Crysis performance experiment.

Soldato
Joined
8 Nov 2006
Posts
9,237
Can some of you give the following a try - start up Crysis (original or warhead) and once it is loaded minimise it.

Now go to task manager and click the processes tab. Find the process for Crysis, right click and set priority to high.

Go back into game and play.

Do the game feels a lot smoother to you? At this point I am not sure if it is just that I am tired, or its wishful thinking, but the games (tried both) seem to run a hell of a lot better for me. not necessarily much higher frame rates, but much smoother at higher settings.

Am off to bed now. Will check on your feedback in morning :)
 
Shouldnt really improve things for you ffallic as it only uses 2 cores and you have a quad core machine. Enough spare processing capacity for other processes.

edit:

Look at minimum rates here

Crysis_Warhead_CPU.JPG
 
Oh ok.
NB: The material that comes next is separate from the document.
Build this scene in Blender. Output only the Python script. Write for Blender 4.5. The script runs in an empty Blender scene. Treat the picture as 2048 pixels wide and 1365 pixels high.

I'm getting a total of 200% load across all for cores i.e. roughly 50% each.

edit: I'm talking about Warhead.

Don't know or care what Warhead is doing, I'm pointing to a thread that was when Crysis launched and that CMD to get High CPU % improved playability. :)

The reason I went to that topic is because the OP asked about CPU Priority in game.
 
Changing the priority should do only that.
If Crysis is the only thing running, it should not make a terrible difference. If other tasks are running then it will certainly help, but on a quad there should always be free cycles lying around for any process to pick up.

Of course it does seem from some of what is discussed above, that it has had, at some point, a marked effect. This would presumably imply (an implication somewhat backed up by the notion that patches subsequently negated this "hack"), that the original version had a bug that made a mess of CPU command priority, perhaps sending instructions set to lowest priority which were getting queued behind system background tasks. Given the intricate nature of timing in games, this could easily accound for lower CPU usage, as new instructions to the cpu could not be issued prior to getting answers to the previous batch.

In general though, low CPU in Crysis just means it's using all it can and your video card or some other component is the limiting factor. Certainly when fiddling with my overclock I found Crysis almost entirely GPU dependent. Changing priority should not really allow it to use more CPU overall (in fact it COULD cause less by taking CPU power away from the video drivers (depends on whether they are considered a child process of Crysis), making it more of a bottleneck). The increased smoothness you experienced is likely to be the result of clobbering some background or system task that was previously interfering, and if it's an AMD box, it may also have reduced any lag caused by loading from disc to RAM (the AMD's having their memory controller inboard).